空に浮かぶものを見ると不思議な気分になる。
鳥や飛行機やパラグライダーのような、飛ぶものではなくて、浮かぶもの。
クラゲみたいに、ふわふわと頼りなく、ぼんやりとした様子でそこにある。
気球の話だ。

去年の冬、やまのあいだファームへ行く途中に気球が浮かんでいるのを見かけた。いったいなんだろう、最近は見なくなったな。
それがある日、奥さんが突然「気球に乗ろう」と言いだした。
京都の亀岡市は文化活動に力を入れていて、この2月には「かめおか霧の芸術祭」という催しがあり、そのプログラムのひとつに気球の体験イベントがあるという。実は僕は高いところが苦手で、ううーんと生返事をしていたのだけれど、奥さんがさっさと話を進めてしまった。

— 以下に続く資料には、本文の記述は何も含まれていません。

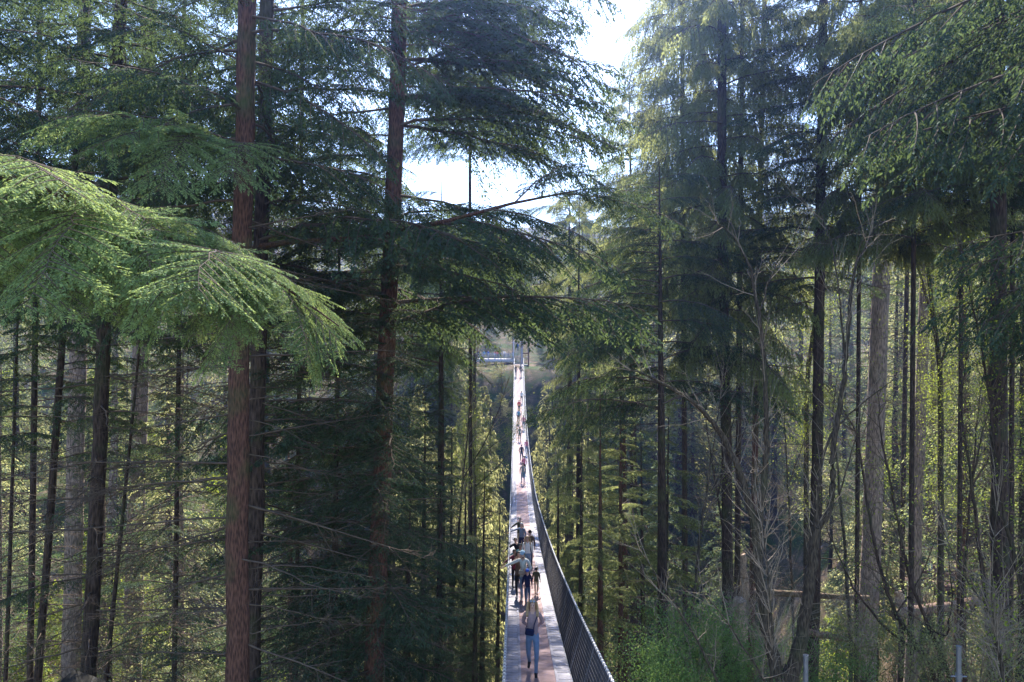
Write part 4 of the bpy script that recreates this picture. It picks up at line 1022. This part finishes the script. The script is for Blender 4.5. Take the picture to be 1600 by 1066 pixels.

朝7時。保津川河川敷グラウンド。地面には籠が置かれ、その横にはバルーンがシート状に広げられている。コンプレッサーで空気が送り込まれると、10分も経たないうちに膨らむ。でも、そのときはバルーンは横倒しのまま。バーナーが点火されて、なかの空気が温められると徐々に頭をもたげて、ふわりと起き上がる。外気温との温度差が70度を超えると浮き上がるらしい。
人が乗る籠は籐(だと思う)で編まれていて、子どもたちでも外が見えるように小窓が開けられている。
奥さんとチビふたりと乗り込むと、重さが足りないということで、男性がひとり一緒に乗ってくれた。京都大学の熱気球サークルの学生さん。この日は3機の気球が用意されていたけれど、ひとつは京大のものだそうだ。

僕たちの乗った気球が浮かび上がると、すぐに他の2機もつづいた。僕たちの気球は四方に係留索がつながれ、風に流されないようになっているけれど、2機は風に乗ってふわふわと高く、低く、浮かんでいる。操縦は基本的には風次第。高度で風向きが変わるのを読みながら目的地に向かうそうだ。かなりの技術が必要で、パイロットの資格を取るには数年かかるらしい。
それにしても、浮かぶってとてもおかしな感覚だ。今、自分が空中に浮かんでいる、高いところにいるという感じがほとんどない──怖くて下を見なかったせいもあるけれど──。
ピース! そんな言葉ばかりがぽっかり頭に浮かんでいた。